● **What is asked**: Examine the entries and show every line in which the word "renderer" is found.

Records with scene code:
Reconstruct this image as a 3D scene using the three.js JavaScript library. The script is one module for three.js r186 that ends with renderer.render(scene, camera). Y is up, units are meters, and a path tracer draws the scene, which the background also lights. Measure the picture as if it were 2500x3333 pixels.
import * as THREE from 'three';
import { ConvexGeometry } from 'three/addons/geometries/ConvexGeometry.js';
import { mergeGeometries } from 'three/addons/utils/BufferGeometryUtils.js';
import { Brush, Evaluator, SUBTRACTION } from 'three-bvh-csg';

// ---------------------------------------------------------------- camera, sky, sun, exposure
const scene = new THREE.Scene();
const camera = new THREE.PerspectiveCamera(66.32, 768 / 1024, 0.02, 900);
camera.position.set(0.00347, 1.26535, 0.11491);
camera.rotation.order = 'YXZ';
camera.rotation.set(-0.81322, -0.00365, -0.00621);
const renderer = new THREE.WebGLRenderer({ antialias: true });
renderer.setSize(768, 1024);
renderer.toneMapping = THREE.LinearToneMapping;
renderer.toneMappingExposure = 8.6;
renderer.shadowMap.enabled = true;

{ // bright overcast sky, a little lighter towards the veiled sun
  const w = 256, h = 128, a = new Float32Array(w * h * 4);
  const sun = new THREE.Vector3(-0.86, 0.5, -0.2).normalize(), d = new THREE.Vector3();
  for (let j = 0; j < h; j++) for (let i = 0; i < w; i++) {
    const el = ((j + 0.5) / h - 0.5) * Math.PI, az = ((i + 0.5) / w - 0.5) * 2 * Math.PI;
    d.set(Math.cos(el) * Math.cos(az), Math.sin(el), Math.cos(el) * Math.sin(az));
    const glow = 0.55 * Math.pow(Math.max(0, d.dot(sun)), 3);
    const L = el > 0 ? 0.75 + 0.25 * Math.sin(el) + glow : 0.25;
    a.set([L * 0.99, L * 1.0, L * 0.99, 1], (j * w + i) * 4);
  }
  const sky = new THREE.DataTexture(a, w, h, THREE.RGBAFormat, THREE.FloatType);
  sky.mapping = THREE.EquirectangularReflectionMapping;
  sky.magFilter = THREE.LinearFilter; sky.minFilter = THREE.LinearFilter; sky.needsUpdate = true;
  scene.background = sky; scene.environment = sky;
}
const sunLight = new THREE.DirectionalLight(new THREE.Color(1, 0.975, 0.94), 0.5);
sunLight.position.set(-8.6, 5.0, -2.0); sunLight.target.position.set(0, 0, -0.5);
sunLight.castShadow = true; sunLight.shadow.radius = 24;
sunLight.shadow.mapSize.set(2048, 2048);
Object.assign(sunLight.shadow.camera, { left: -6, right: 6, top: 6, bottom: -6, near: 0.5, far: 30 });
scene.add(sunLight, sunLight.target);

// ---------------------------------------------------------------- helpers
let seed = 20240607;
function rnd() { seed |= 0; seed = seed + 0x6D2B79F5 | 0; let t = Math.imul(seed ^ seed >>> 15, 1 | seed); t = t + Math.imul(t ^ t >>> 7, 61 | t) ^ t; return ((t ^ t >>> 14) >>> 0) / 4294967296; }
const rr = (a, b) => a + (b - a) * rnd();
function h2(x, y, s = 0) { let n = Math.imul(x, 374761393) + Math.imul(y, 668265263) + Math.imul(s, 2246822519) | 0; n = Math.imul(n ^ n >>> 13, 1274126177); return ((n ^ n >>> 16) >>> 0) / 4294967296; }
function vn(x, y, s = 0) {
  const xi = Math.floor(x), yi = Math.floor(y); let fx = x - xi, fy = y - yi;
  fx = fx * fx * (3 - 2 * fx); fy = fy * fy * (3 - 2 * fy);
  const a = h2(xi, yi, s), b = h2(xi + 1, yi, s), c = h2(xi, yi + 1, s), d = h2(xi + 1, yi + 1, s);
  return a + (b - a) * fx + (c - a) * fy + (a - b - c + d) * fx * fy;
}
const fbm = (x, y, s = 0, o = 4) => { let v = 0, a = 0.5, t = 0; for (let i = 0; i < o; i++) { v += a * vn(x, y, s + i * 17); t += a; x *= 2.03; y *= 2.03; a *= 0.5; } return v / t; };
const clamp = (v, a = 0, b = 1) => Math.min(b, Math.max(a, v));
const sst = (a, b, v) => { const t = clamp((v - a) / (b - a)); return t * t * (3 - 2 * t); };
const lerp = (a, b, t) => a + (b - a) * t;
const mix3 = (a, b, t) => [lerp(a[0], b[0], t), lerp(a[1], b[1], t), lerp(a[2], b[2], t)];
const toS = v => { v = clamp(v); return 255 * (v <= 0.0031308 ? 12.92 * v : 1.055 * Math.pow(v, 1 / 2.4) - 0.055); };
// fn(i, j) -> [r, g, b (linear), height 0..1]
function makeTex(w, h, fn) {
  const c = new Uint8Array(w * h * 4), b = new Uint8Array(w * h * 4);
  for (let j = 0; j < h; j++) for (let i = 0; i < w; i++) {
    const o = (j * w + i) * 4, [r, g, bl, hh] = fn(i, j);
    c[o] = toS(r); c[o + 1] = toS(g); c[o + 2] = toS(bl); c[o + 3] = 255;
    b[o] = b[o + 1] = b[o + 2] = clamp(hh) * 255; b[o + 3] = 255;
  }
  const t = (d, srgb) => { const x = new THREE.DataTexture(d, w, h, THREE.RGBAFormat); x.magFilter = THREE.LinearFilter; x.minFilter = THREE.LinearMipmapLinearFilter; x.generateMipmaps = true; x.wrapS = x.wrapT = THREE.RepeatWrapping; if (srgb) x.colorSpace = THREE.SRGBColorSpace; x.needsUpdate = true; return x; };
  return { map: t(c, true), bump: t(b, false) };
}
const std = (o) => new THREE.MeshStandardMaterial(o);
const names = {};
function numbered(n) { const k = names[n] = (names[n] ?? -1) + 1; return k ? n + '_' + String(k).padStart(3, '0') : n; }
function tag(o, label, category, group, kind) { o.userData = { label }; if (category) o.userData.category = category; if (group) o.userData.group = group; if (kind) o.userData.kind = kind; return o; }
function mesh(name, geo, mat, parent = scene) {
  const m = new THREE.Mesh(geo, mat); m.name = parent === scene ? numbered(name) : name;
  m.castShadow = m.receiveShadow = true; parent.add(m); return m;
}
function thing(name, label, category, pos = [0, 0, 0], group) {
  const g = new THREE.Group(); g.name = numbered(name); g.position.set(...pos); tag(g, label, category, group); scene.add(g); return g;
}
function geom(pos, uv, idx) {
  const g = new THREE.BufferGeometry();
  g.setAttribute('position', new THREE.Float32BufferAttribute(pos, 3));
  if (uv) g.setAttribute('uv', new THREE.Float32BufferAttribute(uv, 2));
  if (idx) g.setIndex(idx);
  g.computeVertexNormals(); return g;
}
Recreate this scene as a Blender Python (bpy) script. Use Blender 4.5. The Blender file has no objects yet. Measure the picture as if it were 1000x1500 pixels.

● **Full solution**:
Reconstruct this image as a 3D scene using the three.js JavaScript library. The script is one module for three.js r186 that ends with renderer.render(scene, camera). Y is up, units are meters, and a path tracer draws the scene, which the background also lights. Measure the picture as if it were 2500x3333 pixels.
const renderer = new THREE.WebGLRenderer({ antialias: true });
renderer.setSize(768, 1024);
renderer.toneMapping = THREE.LinearToneMapping;
renderer.toneMappingExposure = 8.6;
renderer.shadowMap.enabled = true;